Mój dom rodzinny miał kiepską konstrukcję energetyczną. Zapewne odpowiadała podświadomym programom moich rodziców, którzy niestety nie umieli stawić im czoła. Zresztą nie tylko nasze mieszkanie było narażone na wpływ niszczących energii, ale cały budynek. Właściwie nie przypominam sobie, żeby ktokolwiek był tam szcześliwy. Wszystcy mieszkańcy mieli takie czy inne, i w dodatku wciąż powtarzające się, problemy.

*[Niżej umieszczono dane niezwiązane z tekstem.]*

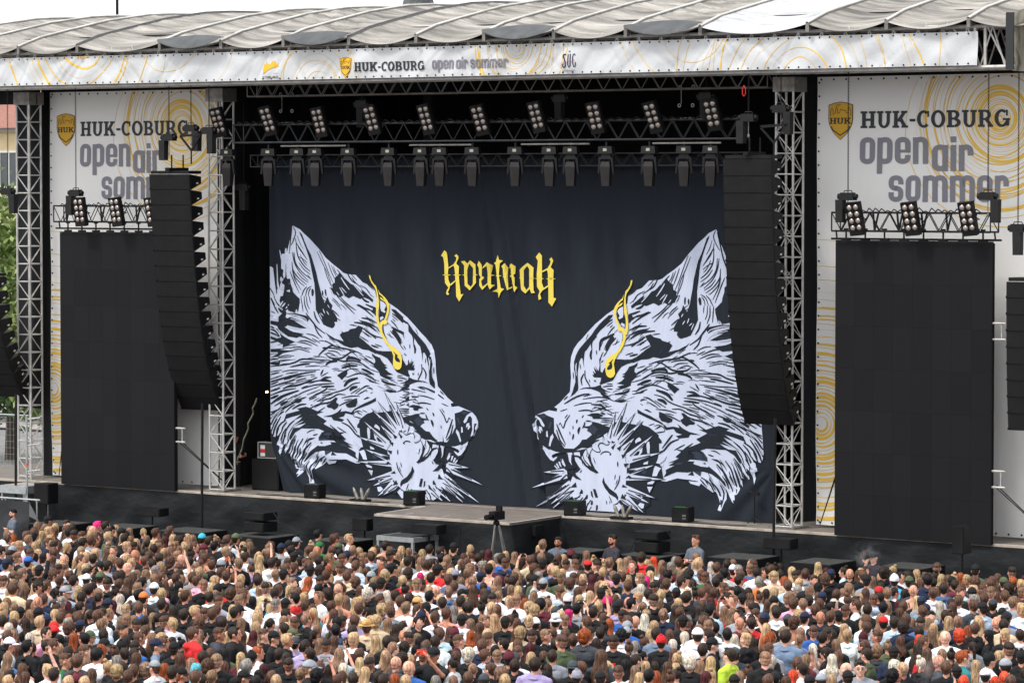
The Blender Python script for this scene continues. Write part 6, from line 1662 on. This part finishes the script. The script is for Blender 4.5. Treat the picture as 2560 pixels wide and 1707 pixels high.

Kolejne mieszkania, w których mieszkałam były równie źle umiejscowione energetycznie. Odpowiadały moim podświadomym wzorcom i choć często się przeprowadzałam i często zmieniałam otoczenie, problemy się powtarzały.
Kiedy nauczyłam się jak właściwie odczytać otaczające mnie energie, jak poprawnie je zanalizować i jak odpowiednio wykorzystać przestrzeń, w której mieszkam, wiele aspektów mojego życia uległo zmianie. I ku mojemu ogromnemu zadowoleniu, była to zmiana na lepsze :D

I choć mam swoje gusta i preferencje jeżeli chodzi o mój dom i czasami zmieniam je, i wtedy zmieniam wystrój, i przestawiam meble i … jest jeden aspekt, który zawsze pozostaje ten sam. To mapa energetyczna naszego mieszkania. Jest podstawą wszystkich remontów i zmian, i głównym wymogiem jeżeli chodzi o wybór dekoracji.
Dziś bez zastanowienia i stanowczo mogę powiedzieć, że jest tylko jeden, nadrzędny warunek jaki musi spełniać dom moich marzeń: odpowiednia konstrukcja energetyczna. Resztę zawsze można zmienić.